Hoy muchos sonideros siguen viajando a Sudamérica y el Caribe a buscar música. Yo nada más viajé en una ocasión a Veracruz y Ciudad Juárez. El único país al que salí fue Guatemala, donde compré la “Cumbia sampsuesana” con marimba. No podía conseguirla por acá y quería tocarla en un baile.

EL RESURGIMIENTO de los sonideros viejitos se dio porque la comunidad del Peñón de los Baños organizó un evento e invitaron a varios de mi época. Me dijeron que fuera, pero no quise; en ese tiempo no la llevaba bien con el Sonido Maracaibo. Sin embargo, el Sonido Nueva Sensación me invitó a un baile del Sonido Pancho. Ya me había deshecho de la mayor parte de mis vinilos y creí que ya no estaba interesado en el ambiente. No quería tocar porque andaba de moda Caballo Dorado; era lo único que le gustaba bailar a la gente. Hasta le pasé mi equipo de sonido a mi hermano.

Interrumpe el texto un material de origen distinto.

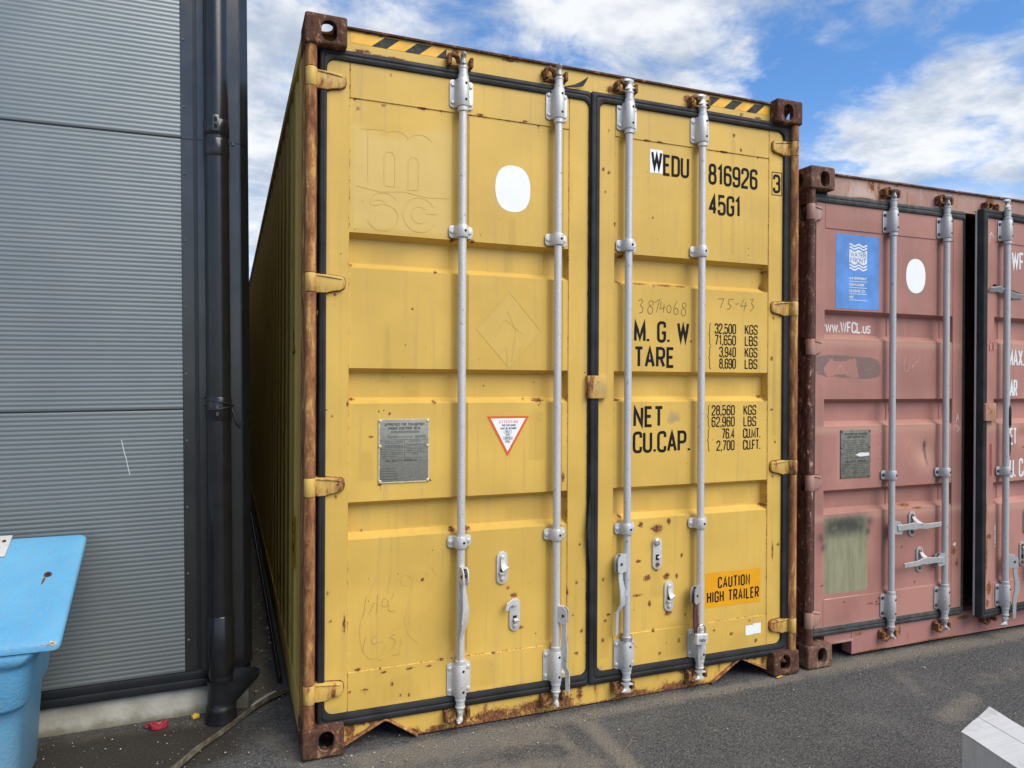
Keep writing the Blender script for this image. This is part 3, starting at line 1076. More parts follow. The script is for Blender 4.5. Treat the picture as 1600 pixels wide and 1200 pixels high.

El Nueva Sensación me estuvo insistiendo. Al final me fui con él al baile. De tan emocionado que estaba hice las paces con el Maracaibo. Para eso traía acetatos y unos CDs que había grabado de música desconocida, con la idea de buscar a quién vendérsela.

Todo me volvió a gustar, sobre todo porque, sin pensarlo, me reencontré con los sonidos de mi época: Caribali, Tacuba, África... Tocamos juntos y fue algo que me motivó. Pancho incluso me pagó y poco tiempo después me volvió a citar. Su idea era que tocáramos como antes, con acetatos. Comencé a introducirme de nueva cuenta en lo que me apasiona.

Si no me equivoco, cuando tocábamos juntos nos hacíamos llamar Los Maestros del Ritmo. Me puse a buscar la música que tenía. Recuperé mucho material contactando a los sonideros más viejos, como el Ratón. Me daban los discos muy caros y con algunos yo hice lo mismo; los vendía a más del triple. Volví a andar de aquí para allá con mi música.

Empezaron a invitarme a muchos lados y renació el mercado de los vinilos, las trompetas, los tocadiscos marca Radson. Pero lo más importante es que volví a tener trabajo, a seguir con la historia de Sonido el Pato.